Dem Bewertungsdrang widerstehen
Man könnte also folgenden Schluss ziehen: Wenn du es nicht magst, bewertet zu werden, dann werte auch über andere nicht. Ganz so einfach ist es aber nicht. "Bewerten ist etwas, das wir von morgens bis abends tun. Das passiert meist unterbewusst und impulsiv", erklärt der Psychologe Prof. Dr. Daniel Leising gegenüber "detektor.fm". Deswegen kann es für die Zukunft hilfreich sein, immer wenn wir jemanden bewerten möchten oder schon bewertet haben, kurz innezuhalten und sich zu überlegen, was der Grund dafür sein könnte. Manchmal möchten wir eine Brücke zu einem:einer Gesprächspartner:in bauen. "Wir könnten uns darüber unterhalten, was jemand, den wir nicht leiden können, alles verkehrt macht. Und das hat dann unter anderem den Effekt, dass wir zwei uns dann auch verbundener fühlen", erklärt Leising.
Laut "Psychology Today" kann eine negative Bewertung aber auch aus einem geringen Selbstwertgefühl entstehen. Das kann aufkommen, wenn wir uns in einer Situation unsicher, unterlegen oder überfordert fühlen. Wir projizieren dann schnell die eigenen Unsicherheiten auf den anderen, damit es uns besser geht. Die Bewertung gleicht dem Versuch, die Kontrolle über den anderen zu erlangen und sich selbst als gegenteilig zu präsentieren. Ein Verhalten, dass in der Psychotherapie auch als Überlegenheitskomplex bekannt ist. Meist also treffen die Vorurteile, die geäußert werden, besser auf die wertende Person zu als auf diejenige, die bewertet wird. Manchmal führt auch fehlende Empathie oder Missgunst zu einer negativen Bewertung. Dahinter stecken meist Emotionen, die wir womöglich verdrängt haben und die so zum Vorschein kommen. Auch hier hilft es, sich zu fragen, warum wir so fühlen – und die zugrunde liegenden Emotionen stattdessen zu bearbeiten.
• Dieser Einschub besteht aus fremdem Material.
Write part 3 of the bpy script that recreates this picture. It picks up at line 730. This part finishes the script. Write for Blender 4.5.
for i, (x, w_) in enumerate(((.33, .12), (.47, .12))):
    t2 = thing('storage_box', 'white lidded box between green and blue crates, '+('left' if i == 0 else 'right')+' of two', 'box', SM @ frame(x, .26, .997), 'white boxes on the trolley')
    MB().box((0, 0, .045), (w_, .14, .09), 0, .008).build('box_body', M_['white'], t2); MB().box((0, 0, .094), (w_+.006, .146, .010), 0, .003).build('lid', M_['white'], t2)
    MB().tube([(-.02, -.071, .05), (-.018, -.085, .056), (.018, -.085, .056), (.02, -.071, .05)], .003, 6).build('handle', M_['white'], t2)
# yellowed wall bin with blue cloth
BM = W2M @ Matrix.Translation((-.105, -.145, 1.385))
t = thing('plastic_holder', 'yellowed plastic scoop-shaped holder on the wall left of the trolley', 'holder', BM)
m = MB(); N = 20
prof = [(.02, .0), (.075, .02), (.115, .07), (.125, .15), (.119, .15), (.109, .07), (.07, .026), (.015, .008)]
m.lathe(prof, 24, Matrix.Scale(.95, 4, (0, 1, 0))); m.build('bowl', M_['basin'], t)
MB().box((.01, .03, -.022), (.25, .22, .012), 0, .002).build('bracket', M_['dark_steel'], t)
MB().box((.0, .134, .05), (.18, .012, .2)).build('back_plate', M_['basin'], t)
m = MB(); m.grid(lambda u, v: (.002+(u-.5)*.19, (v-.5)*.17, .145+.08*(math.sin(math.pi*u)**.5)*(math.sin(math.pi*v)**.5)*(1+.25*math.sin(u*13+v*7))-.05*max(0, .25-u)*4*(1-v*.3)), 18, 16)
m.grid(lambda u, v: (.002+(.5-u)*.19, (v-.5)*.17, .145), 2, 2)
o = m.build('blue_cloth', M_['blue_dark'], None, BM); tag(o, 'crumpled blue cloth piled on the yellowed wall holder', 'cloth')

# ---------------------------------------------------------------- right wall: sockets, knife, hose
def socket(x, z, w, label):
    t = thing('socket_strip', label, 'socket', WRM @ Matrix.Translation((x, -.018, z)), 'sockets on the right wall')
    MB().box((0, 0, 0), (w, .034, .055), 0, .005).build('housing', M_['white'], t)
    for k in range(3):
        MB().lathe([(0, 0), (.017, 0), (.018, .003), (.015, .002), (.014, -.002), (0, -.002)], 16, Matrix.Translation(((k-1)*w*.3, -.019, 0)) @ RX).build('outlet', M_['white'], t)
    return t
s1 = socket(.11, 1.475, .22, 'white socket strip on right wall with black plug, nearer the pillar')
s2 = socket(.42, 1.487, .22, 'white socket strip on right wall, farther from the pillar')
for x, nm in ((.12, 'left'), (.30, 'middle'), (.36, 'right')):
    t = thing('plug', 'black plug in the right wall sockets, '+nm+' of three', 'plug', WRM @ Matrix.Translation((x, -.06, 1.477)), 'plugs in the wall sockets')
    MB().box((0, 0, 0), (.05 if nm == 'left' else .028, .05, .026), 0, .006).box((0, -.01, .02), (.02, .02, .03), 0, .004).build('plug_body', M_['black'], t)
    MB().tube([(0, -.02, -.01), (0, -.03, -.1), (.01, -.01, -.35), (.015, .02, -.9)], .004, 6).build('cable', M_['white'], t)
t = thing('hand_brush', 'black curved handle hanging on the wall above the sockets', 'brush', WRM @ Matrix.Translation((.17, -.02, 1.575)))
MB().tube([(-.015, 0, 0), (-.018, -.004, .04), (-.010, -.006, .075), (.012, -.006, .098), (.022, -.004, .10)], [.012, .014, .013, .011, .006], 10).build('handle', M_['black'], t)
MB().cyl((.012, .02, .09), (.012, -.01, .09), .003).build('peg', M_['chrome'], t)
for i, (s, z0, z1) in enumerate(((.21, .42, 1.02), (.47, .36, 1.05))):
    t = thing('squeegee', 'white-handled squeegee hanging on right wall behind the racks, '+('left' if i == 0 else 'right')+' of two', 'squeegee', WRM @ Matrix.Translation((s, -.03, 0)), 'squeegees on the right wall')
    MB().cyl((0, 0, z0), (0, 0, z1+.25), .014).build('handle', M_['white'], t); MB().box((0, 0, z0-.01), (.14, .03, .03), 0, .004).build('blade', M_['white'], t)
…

Insgesamt sind Bewertungen menschlich und zum größten Teil sogar wichtig, um Entscheidungen treffen zu können. Sobald sie jedoch andere Personen betreffen, deren Handeln uns nicht tangiert, sollten wir uns womöglich fragen, welche Ursachen unserem Bewertungsdrang zu Grunde liegen. Wenn wir unseren Mitmenschen gegenüber wohlwollende Bemerkungen äußern – egal ob verbal oder nur gedanklich – bedeutet das nämlich oft, dass wir auch mit uns selbst liebevoller umgehen. Das kann zum Glück erlernt werden.